Real power today does not lie in elected bodies but in the hands of those who own the world’s wealth. Labour, Tories, Nationalist and the others in this election are just arguing over how to use the scraps thrown from the billionaire’s table. A system based on private property has to be run in the interests of its owners. Their profits have to come first. So long as inequality of wealth and power exist elections such as these are just about who is to run this system. The only rational choice is to reject the compromisers and reformists and use every resource available to end it. You don’t need to vote for any particular party to get rubbish collected, schools built or amenities provided. Communities don’t need leaders to get those things for themselves. You know what you need better than any careerist politician ever could and, if there was real democracy, could easily arrange this. Under the present system, though, you only get them, so long as those who own the world make the resources available. But they always give priority to making more profits, so these things are always under-resourced and never done properly.

In the general elections on 7th May, as in all elections, you have a choice. You can vote for candidates who would work within this system and help keep it going. Or you can use your vote to overturn it and end the blights once and for all.

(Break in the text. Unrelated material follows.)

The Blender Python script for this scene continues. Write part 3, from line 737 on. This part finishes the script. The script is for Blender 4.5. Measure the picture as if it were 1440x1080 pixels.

You can send a clear signal to other people like yourselves upon whose hard work this system is built that you want to put an end to it, by refusing to vote for any of the capitalist parties and instead writing “World Socialism” across the ballot paper.

At this stage contesting elections can essentially only be an exercise in political education, of getting ideas across. It is why we contest elections today knowing perfectly well that we have no chance of getting elected. When enough of us join together determined to end inequality and deprivation we can transform elections into a means of doing away with a society of minority rule in favour of real democracy and equality. Our common efforts could feed, clothe and house every man woman and child on Earth without exception but we are held back because the owners of the world demand their cut before they’ll let us use the world’s resources. The iron laws of No Profit, No Production and No Profit, No Employment are a cage for us.

If you agree with the idea of a society of common and democratic ownership where no-one is left behind and where things are produced because they are needed, and not to make profits for some capitalist corporation or to enrich some bloated millionaire, and are prepared to join with us to achieve this, then vote for World Socialism.